Hummus can be eaten in many ways throughtout the middle east.  It can be garnished with parsley, paprika, cumin (in Egypt), pine nuts (in Palestinian), tomatoes, cucumber, pickled turnips (in Lebanon), thinly-sliced onions, or with whole chickpeas over the top before drizzling with olive oil. Hummus is best eaten with warm pita bread, on fresh bagel, or with crackers.


  • 8-oz. can chick peas (reserve a few for garnish)
  • 2 garlic cloves (chopped)
  • 6 tbsp lemon juice
  • 3 tbsp olive oil, plus extra to serve
  • 4 tbsp tahini paste (sesame paste)
  • 1 tsp. ground cumin
  • salt and black pepper to taste
  • 1 black olive, chopped parsley, and paprika to garnish


  • Place the chick peas into a strainer, and drain the liquid.
  • Mix together tahini paste, garlic, and lemon juice. Set aside.
  • Blend the chick peas to a smooth puree.
  • Then, add the tahini paste mix to the chick peas.
  • Blend until smooth.
  • With the machine running, gradually add the olive oil through the lid.
  • Add the ground cumin, salt and pepper to taste.
  • Blend to mix, and scrape the hummus into a bowl.
  • Drizzle over some olive oil.
  • Garnish with reserved chickpeas, black olive, chopped parsley, and paprika.


Baba Ganoosh

(Aubergine, Baba Ganoosh or Eggplant Dip).

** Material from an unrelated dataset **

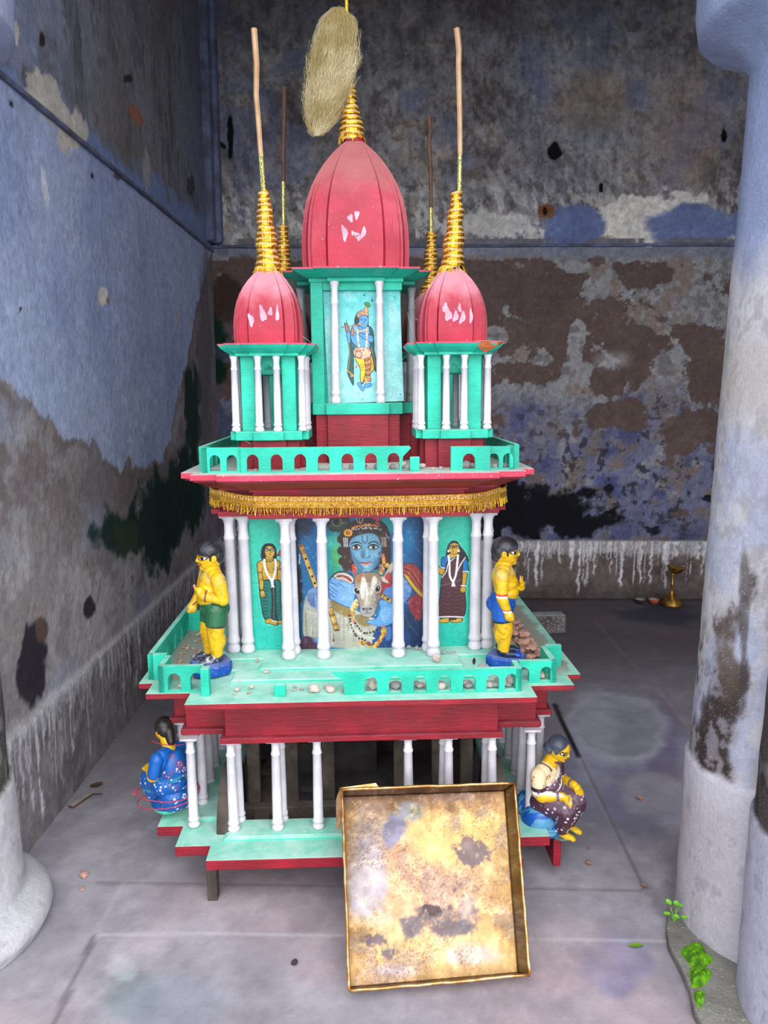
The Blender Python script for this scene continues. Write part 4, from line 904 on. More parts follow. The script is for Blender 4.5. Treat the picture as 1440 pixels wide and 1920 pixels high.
# lotus ornament
c.ell(480, 130, 125, 102, (38, 48, 40)); c.ell(480, 130, 118, 96, (52, 64, 52), soft=.5)
c.line([(415, 90), (430, 150), (480, 165), (512, 140), (505, 90), (470, 68), (430, 80)], 5, (150, 150, 140)); c.line([(440, 110), (460, 140), (490, 130), (488, 100)], 4, (96, 84, 110)); c.ell(462, 118, 22, 26, (16, 22, 20), soft=.3)
# hair
H = (54, 36, 36)
c.poly([(600, 130), (680, 92), (780, 86), (880, 100), (960, 150), (1005, 260), (1010, 420), (1000, 560), (980, 640), (860, 640), (640, 640), (540, 620), (500, 560), (520, 500), (490, 440), (510, 380), (485, 310), (500, 240), (560, 200)], H)
c.poly([(920, 250), (1000, 300), (1015, 480), (990, 600), (930, 560), (910, 420)], (78, 50, 44), soft=20, a=.8)
for p in ((505, 300), (505, 420), (515, 530), (560, 600)): c.ell(*p, 40, 46, H, soft=.2)
for k in range(40): x = rnd.uniform(540, 980); c.line([(x, rnd.uniform(120, 300)), (x + rnd.uniform(-30, 30), rnd.uniform(220, 500))], 3, (92, 62, 54), a=.5)
# neck and face
c.poly([(640, 560), (700, 620), (880, 620), (900, 560), (960, 700), (640, 720)], (62, 112, 140)); FACE = (94, 152, 184)
c.poly([(600, 400), (585, 360), (620, 290), (700, 255), (790, 240), (860, 255), (900, 320), (920, 400), (915, 480), (880, 560), (830, 625), (775, 650), (715, 635), (655, 580), (615, 500)], FACE, outline=(38, 64, 92), ow=6)
c.poly([(600, 420), (625, 520), (680, 600), (760, 640), (700, 560), (640, 470)], (56, 100, 138), soft=40, a=.8); c.poly([(900, 420), (905, 500), (860, 590), (820, 600), (860, 520)], (60, 106, 142), soft=36, a=.8)
c.ell(760, 290, 90, 34, (128, 180, 206), a=.6, soft=.8); c.ell(690, 470, 46, 40, (130, 184, 208), a=.6, soft=.8); c.ell(845, 470, 40, 38, (130, 184, 208), a=.6, soft=.8); c.ell(775, 600, 40, 26, (126, 176, 200), a=.6, soft=.8)
c.line([(764, 400), (768, 450), (772, 480)], 12, (134, 190, 214), a=.7); c.line([(752, 390), (740, 440), (726, 480)], 9, (58, 104, 140), a=.7)
c.poly([(700, 440), (745, 430), (750, 470), (720, 500)], (64, 112, 146), soft=18, a=.6)
for sx_, ex in ((-1, 665), (1, 835)):
    c.ell(ex, 385, 58, 30, (54, 92, 124), a=.7, soft=.6)
    c.poly([(ex - 50, 390), (ex - 20, 368), (ex + 15, 366), (ex + 46, 388), (ex + 15, 408), (ex - 20, 408)], (206, 208, 204), outline=(24, 24, 30), ow=7)
    c.ell(ex - 2 + sx_ * 4, 386, 21, 20, (66, 36, 32)); c.ell(ex + sx_ * 4, 385, 10, 10, (16, 12, 14)); c.line([(ex - 52, 388), (ex - 22, 364), (ex + 16, 361), (ex + 50, 386)], [7, 10, 10, 6], (18, 20, 26))
c.line([(600, 356), (630, 338), (680, 332), (722, 356)], [6, 12, 12, 4], (24, 38, 50)); c.line([(782, 356), (810, 336), (860, 332), (900, 366)], [4, 12, 12, 6], (24, 38, 50))
c.line([(722, 268), (728, 320), (750, 346), (772, 320), (778, 266)], 7, (52, 70, 96)); c.line([(722, 400), (722, 470), (715, 488), (735, 498)], 4, (40, 74, 104)); c.line([(790, 470), (800, 485), (788, 498)], 5, (36, 62, 90)); c.ell(735, 492, 8, 5, (30, 50, 74)); c.ell(778, 492, 8, 5, (30, 50, 74))
c.poly([(692, 548), (730, 540), (757, 548), (785, 538), (822, 545), (785, 556), (757, 558), (725, 558)], (176, 84, 88)); c.poly([(710, 556), (757, 558), (805, 552), (780, 576), (757, 580), (730, 574)], (206, 122, 118)); c.line([(688, 546), (725, 552), (757, 556), (790, 550), (826, 542)], 5, (56, 24, 34))
c.line([(700, 600), (757, 612), (810, 598)], 4, (58, 100, 132), a=.7); c.line([(915, 430), (895, 460), (905, 500), (890, 520)], 8, H)
# jewellery
c.dots([(615, 190), (680, 168), (760, 155), (840, 158), (885, 170)], 10, [(204, 110, 50), (222, 140, 70), (180, 70, 40)], 26, 5, .3, 2); c.dots([(625, 208), (690, 190), (770, 185), (850, 192), (915, 205)], 5, (218, 214, 206), 34, 9, .4, 3)
for a_ in range(10): c.ell(580 + 34 * math.cos(a_ * .63), 234 + 30 * math.sin(a_ * .63), 13, 11, (222, 160, 40)); 
c.ell(580, 234, 22, 20, (170, 40, 40)); c.ell(582, 232, 9, 9, (226, 120, 60))
for x0 in (666, 700, 735): c.line([(x0, 84), (x0 + 12 * (1 if x0 < 700 else -1 if x0 > 700 else 0), 120), (706, 138)], 6, (206, 170, 130))
for x0 in (535, 552, 568): c.dots([(x0, 290), (x0 + 4, 375)], 5, (220, 222, 226), 9)
for x0 in (925, 945, 962): c.dots([(x0, 290), (x0 + 2, 380)], 5, (206, 200, 190), 9)
c.line([(965, 250), (985, 290), (1000, 290)], 6, (190, 186, 190)); c.dots([(840, 80), (875, 95), (915, 75), (880, 110), (872, 140)], 11, (196, 50, 66), 14, 6, .4, 5)
c.dots([(630, 570), (640, 610), (640, 660)], 16, [(214, 96, 60), (228, 140, 50), (190, 60, 50)], 13, 8, .3, 6); c.dots([(940, 480), (942, 540), (935, 590), (915, 640), (905, 670)], 16, [(226, 164, 44), (232, 190, 60), (210, 110, 50)], 20, 8, .3, 7); c.ell(945, 575, 16, 16, (180, 40, 50)); c.ell(975, 580, 22, 26, (214, 180, 90))
# left arm and hand, calf ear
c.poly([(375, 760), (400, 700), (450, 690), (540, 720), (600, 760), (640, 780), (640, 900), (610, 1000), (580, 1022), (500, 990), (430, 950), (380, 920), (372, 840)], (106, 162, 222), outline=(34, 60, 110), ow=6)
c.poly([(480, 760), (600, 790), (600, 930), (500, 930)], (132, 180, 230), soft=50, a=.6)
for a_ in (((380, 780), (430, 830), (470, 860)), ((378, 820), (420, 860), (462, 890)), ((395, 750), (450, 780), (480, 800)), ((470, 760), (510, 790), (550, 815)), ((385, 870), (420, 900), (450, 910))): c.line(a_, [7, 5, 2], (38, 66, 120))
c.poly([(420, 690), (470, 650), (550, 655), (610, 690), (632, 730), (600, 770), (540, 740), (470, 720)], (206, 200, 192), outline=(70, 40, 36), ow=5); c.poly([(450, 690), (500, 672), (570, 690), (612, 735), (590, 755), (520, 715)], (150, 70, 52), soft=8); c.line([(460, 720), (510, 700), (570, 735), (600, 760)], 8, (220, 214, 204))
c.line([(385, 720), (420, 670), (480, 640), (560, 640), (620, 680)], 10, (60, 44, 46))
c.poly([(150, 860), (200, 810), (245, 815), (250, 1020), (200, 1010), (160, 960)], (112, 150, 206), soft=6)
for dx in (0, 18, 36, 54): c.line([(165 + dx, 850 + dx * .3), (160 + dx, 920), (195 + dx * .7, 1005)], 5, (30, 42, 90))
# flute
def flute(p0, p1, w, nodes, holes):
    p0, p1 = np.array(p0, float), np.array(p1, float); d = (p1 - p0); n_ = np.array([-d[1], d[0]]) / np.hypot(*d)
    c.poly([p0 - n_ * w, p1 - n_ * w, p1 + n_ * w, p0 + n_ * w], (206, 158, 62), smooth=False, outline=(80, 56, 20), ow=4); c.line([p0 + n_ * w * .4, p1 + n_ * w * .4], w * .5, (228, 190, 100), smooth=False, a=.7)
    for t in nodes: q = p0 + d * t; c.line([q - n_ * w, q + n_ * w], 7, (92, 48, 26), smooth=False)
    for t in holes: q = p0 + d * t; c.ell(q[0], q[1], 13, 13, (26, 16, 14))
flute((95, 350), (245, 800), 24, (.12, .16, .2), (.33, .54, .74, .9)); c.ell(95, 360, 26, 24, (150, 84, 50), soft=.4); flute((380, 1020), (450, 1265), 26, (.3, .36, .7, .76), ()); c.ell(448, 1262, 24, 12, (84, 60, 30))
for k in range(7): c.ell(82 + 3 * math.sin(k), 455 + k * 15, 7, 8, (200, 206, 216))
# right shoulder, shawl, arm
c.poly([(905, 870), (960, 760), (1030, 760), (1150, 700), (1230, 760), (1215, 900), (1130, 1000), (1020, 1060), (930, 1000)], (84, 128, 196), outline=(30, 44, 90), ow=5)
c.poly([(910, 900), (915, 770), (960, 700), (1020, 690), (1020, 800), (960, 820)], (178, 44, 50), soft=5)
c.poly([(905, 690), (940, 690), (1010, 560), (1060, 545), (1050, 590), (985, 740), (1020, 770), (960, 768), (915, 740)], (198, 186, 168), outline=(90, 66, 50), ow=5); c.poly([(950, 700), (1000, 650), (1010, 720), (975, 740)], (190, 70, 60), soft=8)
c.poly([(1140, 580), (1200, 562), (1270, 580), (1330, 660), (1380, 760), (1380, 980), (1300, 900), (1220, 800), (1150, 700)], (150, 56, 52), outline=(54, 28, 34), ow=5)
for k in range(6): c.line([(1150, 600 + 20 * k), (1230 - k * 8, 640 + k * 24), (1370 - k * 12, 860 + k * 20)], 10, [(196, 84, 66), (110, 38, 44)][k % 2], a=.8)
c.poly([(1150, 690), (1180, 690), (1260, 800), (1340, 900), (1340, 930), (1250, 840)], (202, 172, 50), soft=5)
c.poly([(1200, 930), (1300, 900), (1350, 980), (1330, 1100), (1310, 1180), (1250, 1130), (1200, 1050)], (150, 44, 58), soft=14)
for k in range(26): x, y = rnd.uniform(1190, 1340), rnd.uniform(900, 1140); c.line([(x, y), (x + rnd.uniform(-30, 30), y + rnd.uniform(20, 60))], 4, rnd.choice([(206, 96, 100), (96, 24, 40), (180, 60, 70)]), a=.8)
c.poly([(750, 1170), (850, 1150), (900, 1060), (890, 960), (960, 950), (1040, 1000), (1100, 1020), (1080, 1150), (1000, 1210), (920, 1232), (840, 1220)], (92, 158, 218), outline=(40, 80, 140), ow=4); c.poly([(880, 1080), (980, 1020), (1010, 1120), (940, 1190)], (140, 190, 236), soft=50, a=.6)
flute((905, 895), (1010, 960), 22, (.08, .3), (.7,))
# calf
c.poly([(640, 760), (640, 700), (680, 665), (760, 655), (850, 655), (905, 700), (915, 790), (905, 900), (880, 970), (855, 1060), (830, 1110), (775, 1130), (720, 1115), (690, 1060), (680, 960), (650, 880), (635, 820)], (150, 134, 120), outline=(84, 66, 56), ow=5)
c.poly([(650, 690), (700, 665), (740, 680), (720, 740), (660, 760)], (164, 104, 66), soft=28, a=.9); c.poly([(740, 670), (850, 665), (900, 720), (850, 790), (780, 760), (750, 720)], (140, 112, 84), soft=30, a=.9)
c.poly([(715, 700), (750, 720), (760, 820), (750, 900), (715, 940), (695, 850), (705, 760)], (214, 206, 196), soft=22); c.poly([(830, 690), (870, 720), (860, 800), (820, 880), (795, 900), (810, 780)], (208, 200, 190), soft=22)
c.poly([(740, 820), (800, 820), (810, 960), (760, 1010), (730, 960)], (186, 172, 158), soft=26); c.line([(760, 760), (765, 860), (760, 960)], 12, (228, 220, 210), a=.8)
c.poly([(850, 800), (905, 790), (900, 900), (860, 1000), (845, 900)], (98, 80, 70), soft=26, a=.7)
for ex, ey, r_ in ((662, 848, -25), (878, 828, 22)): c.ell(ex, ey, 34, 46, (196, 186, 176), r_); c.ell(ex, ey, 25, 38, (36, 18, 22), r_); c.ell(ex, ey + 2, 13, 20, (10, 6, 8), r_); c.ell(ex + 6, ey - 14, 6, 7, (200, 200, 204)); c.ell(ex - 4, ey + 28, 12, 6, (170, 90, 90), r_)
c.poly([(690, 1040), (730, 1000), (800, 1000), (840, 1040), (830, 1100), (775, 1122), (710, 1105)], (166, 160, 158), soft=10); c.ell(762, 1036, 48, 26, (126, 118, 120), soft=.3); c.ell(725, 1040, 13, 10, (50, 44, 50), 20); c.ell(802, 1038, 13, 10, (50, 44, 50), -20); c.line([(762, 1055), (762, 1078), (735, 1092)], 5, (66, 58, 62)); c.line([(762, 1078), (795, 1090)], 5, (66, 58, 62)); c.ell(848, 1108, 8, 6, (230, 226, 222)); c.ell(760, 1018, 30, 8, (206, 202, 200), a=.7)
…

Aubergines with sesame paste dip is very popular in the Middle East. This dip is also served as a salad and eaten with crackers or pita bread. 


  • 1 large eggplant
  • 2 cloves garlic (crushed)
  • 3 tbsp. tahini (sesame paste)
  • 1 lemon juice
  • 2 tbsp. parsley chopped
  • salt and pepper to taste
  • chopped parsley and paprika to garnish


  • Prick eggplant all over with a fork.
  • Bake 30 minutes at 350 degrees, or until soft.
  • When ready to handle, peel the skin off.
  • Place the eggplant in the blender and add garlic, lemon juice, and parsley.
  • Blend until coarsely chopped.
  • Then add the tahini paste gradually, and beating all the time.
  • Add salt and pepper to taste.
  • Blend until all the ingredients to form a smooth paste.
  • This mixture should be quite sour.
  • Chill in the refrigerator until served.
  • Garnish with parsley and paprika, and serve with pita bread.